Acceptable tire replacement options on 4WD and AWD models include:


  • Install a matching set of four new tires. This is often the best option when the other tires on the vehicle are somewhat worn. The less tread that remains, the more sense it makes to install all new tires. However, if a car owner needs to save money, other options can be considered.


  • Install two new tires that are an exact match for the others on the vehicle. This option applies primarily to part-time 4WD or on-demand AWD systems, provided the circumference variation of the new tires is within specifications. The two new tires should always be installed on the rear axle to maintain vehicle stability in low traction conditions.

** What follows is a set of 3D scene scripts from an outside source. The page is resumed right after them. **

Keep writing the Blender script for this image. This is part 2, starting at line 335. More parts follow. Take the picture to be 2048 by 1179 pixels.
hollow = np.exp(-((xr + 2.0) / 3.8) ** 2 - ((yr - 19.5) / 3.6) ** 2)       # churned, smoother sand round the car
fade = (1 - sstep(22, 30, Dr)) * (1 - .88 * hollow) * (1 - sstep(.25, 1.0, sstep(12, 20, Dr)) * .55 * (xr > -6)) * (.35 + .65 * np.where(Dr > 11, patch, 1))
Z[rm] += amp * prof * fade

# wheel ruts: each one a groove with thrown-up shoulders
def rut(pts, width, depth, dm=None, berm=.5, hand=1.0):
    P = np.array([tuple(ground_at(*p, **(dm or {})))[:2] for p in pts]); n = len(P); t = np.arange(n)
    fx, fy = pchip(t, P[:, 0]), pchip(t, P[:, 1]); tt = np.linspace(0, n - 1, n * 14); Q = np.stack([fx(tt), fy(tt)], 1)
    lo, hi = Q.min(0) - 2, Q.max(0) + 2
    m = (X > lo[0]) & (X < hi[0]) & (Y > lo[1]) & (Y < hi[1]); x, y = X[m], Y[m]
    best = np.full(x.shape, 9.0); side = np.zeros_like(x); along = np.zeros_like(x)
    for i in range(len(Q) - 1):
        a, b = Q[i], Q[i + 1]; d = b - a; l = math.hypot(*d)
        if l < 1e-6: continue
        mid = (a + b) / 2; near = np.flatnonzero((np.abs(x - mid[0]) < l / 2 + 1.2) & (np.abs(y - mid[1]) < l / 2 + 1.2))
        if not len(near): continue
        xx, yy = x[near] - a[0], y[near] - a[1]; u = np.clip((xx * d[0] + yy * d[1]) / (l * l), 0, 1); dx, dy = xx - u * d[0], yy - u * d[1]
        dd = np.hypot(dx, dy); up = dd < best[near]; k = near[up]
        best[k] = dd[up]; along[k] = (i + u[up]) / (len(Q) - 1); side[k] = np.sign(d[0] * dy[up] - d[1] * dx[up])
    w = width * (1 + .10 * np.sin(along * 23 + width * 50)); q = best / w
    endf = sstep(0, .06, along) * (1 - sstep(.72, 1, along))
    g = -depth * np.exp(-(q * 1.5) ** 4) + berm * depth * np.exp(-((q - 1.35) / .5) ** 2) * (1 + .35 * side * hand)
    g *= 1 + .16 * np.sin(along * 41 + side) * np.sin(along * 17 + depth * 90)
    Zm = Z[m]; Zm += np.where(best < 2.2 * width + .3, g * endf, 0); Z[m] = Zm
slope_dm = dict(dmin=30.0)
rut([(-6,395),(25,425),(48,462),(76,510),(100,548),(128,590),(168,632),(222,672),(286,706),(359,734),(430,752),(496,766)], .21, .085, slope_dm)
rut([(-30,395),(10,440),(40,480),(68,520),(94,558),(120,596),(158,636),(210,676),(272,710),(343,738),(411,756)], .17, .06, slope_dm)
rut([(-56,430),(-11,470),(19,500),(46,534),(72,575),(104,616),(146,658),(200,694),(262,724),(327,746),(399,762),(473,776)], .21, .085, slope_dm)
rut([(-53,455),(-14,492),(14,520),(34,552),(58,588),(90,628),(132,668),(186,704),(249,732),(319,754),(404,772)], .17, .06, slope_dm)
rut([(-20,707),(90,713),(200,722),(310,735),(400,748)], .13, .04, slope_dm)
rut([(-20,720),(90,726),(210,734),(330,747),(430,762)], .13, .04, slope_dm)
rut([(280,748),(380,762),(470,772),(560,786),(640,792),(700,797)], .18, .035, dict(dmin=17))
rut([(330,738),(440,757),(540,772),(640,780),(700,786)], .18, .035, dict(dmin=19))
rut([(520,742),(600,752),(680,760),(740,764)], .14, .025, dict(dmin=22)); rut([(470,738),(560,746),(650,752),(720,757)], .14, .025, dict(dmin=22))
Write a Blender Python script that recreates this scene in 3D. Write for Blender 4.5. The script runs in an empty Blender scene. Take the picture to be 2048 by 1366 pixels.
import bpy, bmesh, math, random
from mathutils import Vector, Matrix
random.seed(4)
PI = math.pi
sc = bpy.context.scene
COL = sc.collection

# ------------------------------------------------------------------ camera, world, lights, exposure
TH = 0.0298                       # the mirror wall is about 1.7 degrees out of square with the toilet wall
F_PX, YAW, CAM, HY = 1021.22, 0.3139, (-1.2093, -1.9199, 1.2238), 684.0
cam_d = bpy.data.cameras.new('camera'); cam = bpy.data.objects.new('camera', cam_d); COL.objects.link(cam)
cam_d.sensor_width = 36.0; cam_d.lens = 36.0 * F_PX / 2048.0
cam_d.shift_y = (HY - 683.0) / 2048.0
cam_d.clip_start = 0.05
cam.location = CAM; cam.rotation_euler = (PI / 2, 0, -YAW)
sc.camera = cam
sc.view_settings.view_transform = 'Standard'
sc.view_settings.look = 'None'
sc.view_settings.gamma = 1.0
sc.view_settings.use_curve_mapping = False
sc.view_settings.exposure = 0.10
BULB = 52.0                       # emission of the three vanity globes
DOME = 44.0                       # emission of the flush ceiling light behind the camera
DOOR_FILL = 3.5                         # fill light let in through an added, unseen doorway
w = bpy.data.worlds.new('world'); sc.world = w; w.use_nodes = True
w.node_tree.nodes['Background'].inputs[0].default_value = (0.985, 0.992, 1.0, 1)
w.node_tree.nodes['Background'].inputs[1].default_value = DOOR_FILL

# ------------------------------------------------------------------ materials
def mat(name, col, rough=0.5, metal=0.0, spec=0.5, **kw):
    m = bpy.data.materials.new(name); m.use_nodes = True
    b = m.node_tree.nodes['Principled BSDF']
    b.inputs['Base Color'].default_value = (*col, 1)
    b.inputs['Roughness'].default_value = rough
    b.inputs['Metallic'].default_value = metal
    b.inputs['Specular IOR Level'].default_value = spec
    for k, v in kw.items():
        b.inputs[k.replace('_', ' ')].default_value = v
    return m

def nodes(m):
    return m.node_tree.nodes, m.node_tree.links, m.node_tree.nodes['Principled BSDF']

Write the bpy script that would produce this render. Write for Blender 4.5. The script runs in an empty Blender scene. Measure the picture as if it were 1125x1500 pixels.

  • Install one new tire that is an exact match for the others on the cars. This is a good option when the other three tires have minimal wear and the circumference variation of the new tire is within specifications. If the variation is too great, the new tire can be shaved using a tire truing machine to match the average circumference of the other tires.


  • Install one used tire that is an exact match for the others on the car.  This option depends on being able to locate the exact make and model of tire with the same degree of treadwear as the other tires on the vehicle. Subaru and Audi dealers, which offer many AWD models, sometimes keep good used tires on hand for times when a single tire needs to be replaced. Used tires are also available online and at local tire resellers, but locating and purchasing an appropriate tire through these channels can be time-consuming, and tire quality is a potential issue. No matter where you buy, make sure to check the DOT date code and be aware that many manufacturers caution against using tires more than six years old.


"If you're anything like most drivers, you don't spend a whole lot of time thinking about your tire tread," said AAA Colorado spokesman Skyler McKinley. "But what you may not know is even tiny variations in tread between tires can cause devastating damage to your vehicle – especially if, like many Coloradans, you have a four-wheel-drive or all-wheel-drive system. You can avoid steep repair costs with two key practices: Maintain vehicle tires properly, and choose replacement tires thoughtfully."